Grinding stones found at the Garden of the Gods and other sheltered areas along the Front Range of the Rocky Mountains suggest the groups would gather together after their hunt to complete the tanning of hides and processing of meat. Winters in protected mountain valleys were spent in warm teepees sewing, crafting tools, playing games, and telling stories.


El Paso (Spanish for "the pass") County was named for the Ute Pass Trail, worn into a wide road by countless generations of migrating Indians traveling with horses and dragging their teepee poles. This same Wilderness Road was followed by mountain men, explorers, prospectors, freight wagons, and the Colorado Midland Railroad, and is now the route of a modern highway (U.S. 24). Under the strong leadership of Chief Ouray, the Utes remained friendly to the newcomers as the government negotiated treaties to share Ute land. Gradually the Native people were confined to smaller and smaller areas. Often they were reduced to starvation because of the loss of hunting and gathering grounds and the lack of food and other provisions promised by the treaties.


In 1879 a small group of Utes finally retaliated against their treatment in what became known as the "Meeker Massacre" in northwestern Colorado. As a result of this incident, all Utes were confined on reservations by 1882. They would not be allowed to return to the Pikes Peak area until 1911, when a group of Southern Utes were escorted to Colorado Springs to participate in a carnival.
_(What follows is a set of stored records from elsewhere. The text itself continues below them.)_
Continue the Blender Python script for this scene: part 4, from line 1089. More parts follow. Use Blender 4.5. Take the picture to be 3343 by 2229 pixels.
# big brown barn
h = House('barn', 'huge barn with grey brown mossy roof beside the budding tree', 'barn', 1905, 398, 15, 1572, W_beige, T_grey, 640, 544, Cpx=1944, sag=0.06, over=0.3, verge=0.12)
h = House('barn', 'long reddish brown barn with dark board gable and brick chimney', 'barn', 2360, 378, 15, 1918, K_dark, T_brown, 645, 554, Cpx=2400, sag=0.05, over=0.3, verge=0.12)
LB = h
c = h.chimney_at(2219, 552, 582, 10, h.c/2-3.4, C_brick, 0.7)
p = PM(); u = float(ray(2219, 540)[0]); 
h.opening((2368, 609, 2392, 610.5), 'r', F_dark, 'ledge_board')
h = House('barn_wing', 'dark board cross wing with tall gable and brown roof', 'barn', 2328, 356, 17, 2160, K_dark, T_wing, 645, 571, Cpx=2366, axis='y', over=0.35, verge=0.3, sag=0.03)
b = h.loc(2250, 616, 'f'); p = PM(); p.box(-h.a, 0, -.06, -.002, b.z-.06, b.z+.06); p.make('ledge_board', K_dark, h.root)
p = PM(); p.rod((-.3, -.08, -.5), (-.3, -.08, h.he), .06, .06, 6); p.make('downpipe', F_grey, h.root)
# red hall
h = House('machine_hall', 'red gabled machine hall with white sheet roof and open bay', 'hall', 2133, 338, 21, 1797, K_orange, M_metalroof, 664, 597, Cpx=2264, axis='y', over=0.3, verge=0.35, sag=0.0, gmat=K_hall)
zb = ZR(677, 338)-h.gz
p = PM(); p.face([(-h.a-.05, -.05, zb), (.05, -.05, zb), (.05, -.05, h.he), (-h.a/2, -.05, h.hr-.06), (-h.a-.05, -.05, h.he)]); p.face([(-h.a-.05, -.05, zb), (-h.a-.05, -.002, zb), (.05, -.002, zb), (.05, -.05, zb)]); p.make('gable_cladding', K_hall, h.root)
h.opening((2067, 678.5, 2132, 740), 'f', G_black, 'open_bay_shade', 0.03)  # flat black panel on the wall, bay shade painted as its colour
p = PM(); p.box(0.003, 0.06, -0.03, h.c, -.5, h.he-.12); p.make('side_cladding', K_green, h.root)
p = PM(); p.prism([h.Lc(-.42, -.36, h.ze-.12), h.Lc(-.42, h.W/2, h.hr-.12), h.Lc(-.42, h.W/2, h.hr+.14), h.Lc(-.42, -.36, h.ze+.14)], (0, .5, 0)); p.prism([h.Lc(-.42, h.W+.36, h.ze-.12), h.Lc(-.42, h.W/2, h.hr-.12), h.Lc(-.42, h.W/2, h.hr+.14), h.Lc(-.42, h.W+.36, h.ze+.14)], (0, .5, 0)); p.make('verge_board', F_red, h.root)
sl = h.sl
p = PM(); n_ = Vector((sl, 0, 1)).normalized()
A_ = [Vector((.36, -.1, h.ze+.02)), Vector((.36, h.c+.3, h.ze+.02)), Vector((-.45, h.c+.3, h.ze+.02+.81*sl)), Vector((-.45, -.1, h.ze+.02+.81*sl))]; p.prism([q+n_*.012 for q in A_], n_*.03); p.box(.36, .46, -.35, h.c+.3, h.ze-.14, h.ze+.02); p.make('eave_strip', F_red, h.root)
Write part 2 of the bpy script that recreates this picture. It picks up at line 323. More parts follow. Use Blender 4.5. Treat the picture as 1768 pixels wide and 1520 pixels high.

Once again the proud mountain people rode down Ute Pass to dance and camp in the Garden of the Gods, where their leader, Chief Buckskin Charlie, had been born more than half a century before. In 1912 the Ute Pass Trail was formally dedicated in a colorful ceremony wherein several notable Utes rode down the Trail for the last time.


Presently the majority of Ute people still reside on reservations in southwestern Colorado and eastern Utah. Their largest reservation is in Utah, the state named for them. The Colorado Springs Pioneers Museum has a fine collection of Ute items, including clothing, cradleboards, and baskets. The Museum also has an outstanding collection of regional historical photographs, including images of Chief Ouray, Pe'ah or Blacktail Deer, Ignacio, and Buckskin Charlie. The story of the Utes and other Native Americans who visited the Pikes Peak Region is told in the Native American exhibit on the Museum's third floor.


Ute Indians and Ute Pass History

The Ute Indians had roamed the Front Range Mountains for hundreds or even thousands of years prior to the first European settlers discovering the area. They were a stout and rugged people who formerly occupied the entire Rocky Mountain range in what is now Colorado, as well as parts of the Wahsatch Range in Utah. They would frequent the area now called Manitou Springs where they and other Indian groups believed the Great Spirit of Manitou to reside, evident by his breathing in the bubbling mineral springs. Manitou Springs was considered a sacred place where they would visit to offer tributes to their gods and receive healing and fortune for both their hunting efforts and battles with warring tribes. It was also a vantage point where they could see the plains and watch for evidence of advancing warring plains Indians which then allowed them to retreat up the pass to safety. The enemy plains Indians also used the Ute trail to search for game, salt, and lodgepoles (McConnell, 1963; Accola, 1976; PNF, #25).


An interesting Ute legend of the origins of Pikes Peak and their people is as follows. The Great Spirit formed the "Great Peak" by pouring snow and ice through a funnel in the sky. He then stepped to the top of the mountain from the clouds poking holes with his fingers into the ground for the plants and trees to grow in. Later, his daughter was captured by a grizzly bear and forced to marry it, producing children that became the Indians. To punish the grizzly bear, the Great Spirit then took his grandchildren back and made the grizzly walk on all fours, rather than his usual upright stance.